Make an exact copy, from the records below, of the lines from the line containing "scene starts empty." to the line containing "carpet half width", both lines included, excluding pictures.

# INPUT RECORDS start

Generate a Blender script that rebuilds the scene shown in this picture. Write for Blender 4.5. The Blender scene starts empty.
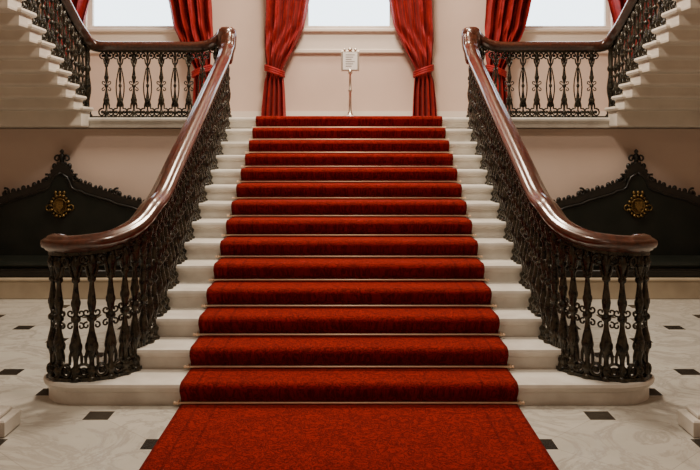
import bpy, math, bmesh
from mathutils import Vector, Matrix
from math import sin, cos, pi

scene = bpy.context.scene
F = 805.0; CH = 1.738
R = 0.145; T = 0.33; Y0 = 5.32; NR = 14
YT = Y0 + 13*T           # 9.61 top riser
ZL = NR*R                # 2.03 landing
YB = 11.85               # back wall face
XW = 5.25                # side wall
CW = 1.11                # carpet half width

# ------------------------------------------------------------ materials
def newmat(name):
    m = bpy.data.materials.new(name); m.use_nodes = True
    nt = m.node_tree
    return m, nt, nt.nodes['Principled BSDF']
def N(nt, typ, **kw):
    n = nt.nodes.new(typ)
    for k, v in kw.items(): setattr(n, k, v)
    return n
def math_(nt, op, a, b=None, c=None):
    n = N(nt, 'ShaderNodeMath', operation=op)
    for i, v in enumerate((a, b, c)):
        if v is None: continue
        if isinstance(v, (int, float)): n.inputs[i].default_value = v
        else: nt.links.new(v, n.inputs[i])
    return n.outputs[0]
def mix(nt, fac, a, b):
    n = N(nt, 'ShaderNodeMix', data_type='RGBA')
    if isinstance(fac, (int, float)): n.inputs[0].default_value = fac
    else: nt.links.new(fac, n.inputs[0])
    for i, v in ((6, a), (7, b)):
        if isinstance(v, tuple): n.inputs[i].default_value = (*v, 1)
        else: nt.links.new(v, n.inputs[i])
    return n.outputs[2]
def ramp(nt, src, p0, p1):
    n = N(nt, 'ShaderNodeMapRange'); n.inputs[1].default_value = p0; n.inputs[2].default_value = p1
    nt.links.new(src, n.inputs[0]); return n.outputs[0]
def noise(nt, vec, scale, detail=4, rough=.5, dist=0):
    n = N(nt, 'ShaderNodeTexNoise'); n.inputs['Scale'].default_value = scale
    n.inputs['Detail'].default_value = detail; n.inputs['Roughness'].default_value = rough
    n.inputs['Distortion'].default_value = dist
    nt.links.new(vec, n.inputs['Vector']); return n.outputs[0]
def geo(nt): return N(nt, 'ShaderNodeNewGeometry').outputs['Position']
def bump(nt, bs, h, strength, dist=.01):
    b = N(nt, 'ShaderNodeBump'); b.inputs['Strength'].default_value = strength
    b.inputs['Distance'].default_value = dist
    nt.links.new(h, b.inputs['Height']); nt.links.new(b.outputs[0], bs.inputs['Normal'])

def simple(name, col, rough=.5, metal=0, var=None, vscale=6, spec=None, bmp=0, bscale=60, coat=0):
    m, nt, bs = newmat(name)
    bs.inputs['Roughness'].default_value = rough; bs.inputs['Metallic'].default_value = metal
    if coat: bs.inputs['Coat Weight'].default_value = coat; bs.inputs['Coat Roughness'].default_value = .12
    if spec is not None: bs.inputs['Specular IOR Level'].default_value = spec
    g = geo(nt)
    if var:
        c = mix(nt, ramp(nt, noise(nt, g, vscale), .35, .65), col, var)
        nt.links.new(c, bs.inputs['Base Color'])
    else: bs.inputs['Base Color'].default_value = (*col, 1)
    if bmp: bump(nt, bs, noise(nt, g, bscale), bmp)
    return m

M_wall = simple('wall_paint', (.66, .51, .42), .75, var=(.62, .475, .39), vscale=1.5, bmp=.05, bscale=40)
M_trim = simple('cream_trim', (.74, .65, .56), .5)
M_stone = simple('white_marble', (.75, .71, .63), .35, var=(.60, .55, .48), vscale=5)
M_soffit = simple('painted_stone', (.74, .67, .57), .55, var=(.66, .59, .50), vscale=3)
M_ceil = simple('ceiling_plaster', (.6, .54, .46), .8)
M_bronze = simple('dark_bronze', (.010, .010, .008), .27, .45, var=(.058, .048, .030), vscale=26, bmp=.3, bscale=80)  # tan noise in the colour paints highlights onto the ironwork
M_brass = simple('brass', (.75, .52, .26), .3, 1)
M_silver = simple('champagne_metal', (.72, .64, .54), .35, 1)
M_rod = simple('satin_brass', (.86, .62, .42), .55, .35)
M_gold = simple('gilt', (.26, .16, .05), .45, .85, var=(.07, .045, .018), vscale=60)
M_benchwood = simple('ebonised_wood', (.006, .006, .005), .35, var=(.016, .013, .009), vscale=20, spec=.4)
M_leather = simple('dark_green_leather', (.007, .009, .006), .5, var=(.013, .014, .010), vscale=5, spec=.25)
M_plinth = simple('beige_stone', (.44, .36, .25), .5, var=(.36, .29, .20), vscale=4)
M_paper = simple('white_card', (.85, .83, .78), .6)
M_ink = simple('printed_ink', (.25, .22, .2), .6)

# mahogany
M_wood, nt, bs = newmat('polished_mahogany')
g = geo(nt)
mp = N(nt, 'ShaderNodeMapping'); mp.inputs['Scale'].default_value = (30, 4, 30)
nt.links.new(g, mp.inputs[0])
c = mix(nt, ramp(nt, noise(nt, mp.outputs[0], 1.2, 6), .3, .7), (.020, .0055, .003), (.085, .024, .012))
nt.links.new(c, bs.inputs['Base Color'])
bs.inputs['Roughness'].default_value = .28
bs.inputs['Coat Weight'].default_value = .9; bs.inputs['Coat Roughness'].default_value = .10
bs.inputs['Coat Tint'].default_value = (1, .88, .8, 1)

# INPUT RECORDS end
# INPUT RECORDS start

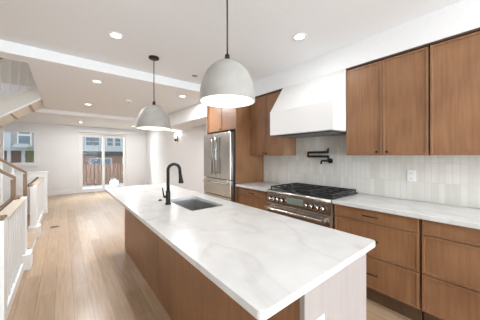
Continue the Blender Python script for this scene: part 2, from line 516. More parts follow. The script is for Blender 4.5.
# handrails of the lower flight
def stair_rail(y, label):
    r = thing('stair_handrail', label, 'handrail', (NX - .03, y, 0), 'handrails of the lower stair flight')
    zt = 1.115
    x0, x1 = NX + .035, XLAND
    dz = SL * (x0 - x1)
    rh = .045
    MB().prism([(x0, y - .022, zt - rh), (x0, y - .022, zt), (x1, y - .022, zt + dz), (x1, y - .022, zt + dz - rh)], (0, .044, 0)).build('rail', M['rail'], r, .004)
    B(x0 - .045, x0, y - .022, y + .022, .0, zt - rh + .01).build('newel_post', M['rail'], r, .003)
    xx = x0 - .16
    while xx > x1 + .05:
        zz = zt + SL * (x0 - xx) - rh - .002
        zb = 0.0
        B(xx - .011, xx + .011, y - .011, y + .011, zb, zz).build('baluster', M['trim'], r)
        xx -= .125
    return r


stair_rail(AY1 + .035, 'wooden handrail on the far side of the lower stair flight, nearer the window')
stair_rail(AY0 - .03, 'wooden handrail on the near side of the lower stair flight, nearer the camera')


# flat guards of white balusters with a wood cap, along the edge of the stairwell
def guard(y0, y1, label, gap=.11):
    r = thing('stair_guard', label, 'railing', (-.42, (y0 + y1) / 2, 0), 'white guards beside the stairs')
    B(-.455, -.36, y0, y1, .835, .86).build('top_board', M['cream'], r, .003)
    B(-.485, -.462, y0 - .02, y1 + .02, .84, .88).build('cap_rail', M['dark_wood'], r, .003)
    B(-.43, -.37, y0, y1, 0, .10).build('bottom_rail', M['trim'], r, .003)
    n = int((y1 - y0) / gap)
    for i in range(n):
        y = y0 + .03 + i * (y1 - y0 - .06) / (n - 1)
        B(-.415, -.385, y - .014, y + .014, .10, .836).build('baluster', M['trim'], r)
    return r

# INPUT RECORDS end
# INPUT RECORDS start

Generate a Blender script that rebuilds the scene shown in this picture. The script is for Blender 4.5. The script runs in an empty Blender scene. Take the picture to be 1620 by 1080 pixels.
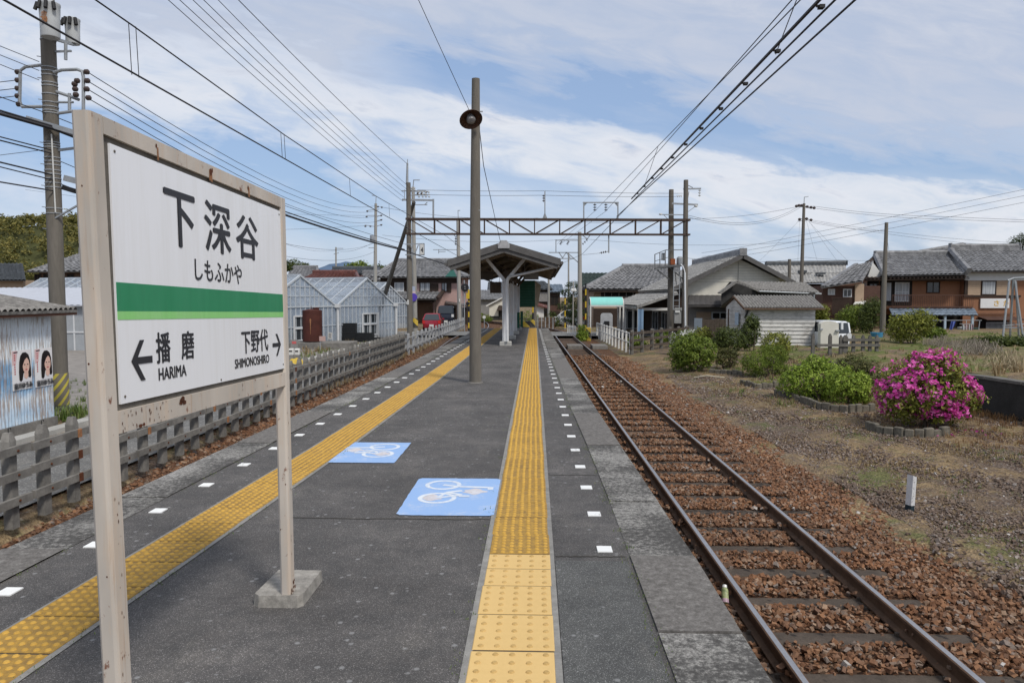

# INPUT RECORDS end

RESULT OF THE EXERCISE:
Generate a Blender script that rebuilds the scene shown in this picture. Write for Blender 4.5. The Blender scene starts empty.
import bpy, math, bmesh
from mathutils import Vector, Matrix
from math import sin, cos, pi

scene = bpy.context.scene
F = 805.0; CH = 1.738
R = 0.145; T = 0.33; Y0 = 5.32; NR = 14
YT = Y0 + 13*T           # 9.61 top riser
ZL = NR*R                # 2.03 landing
YB = 11.85               # back wall face
XW = 5.25                # side wall
CW = 1.11                # carpet half width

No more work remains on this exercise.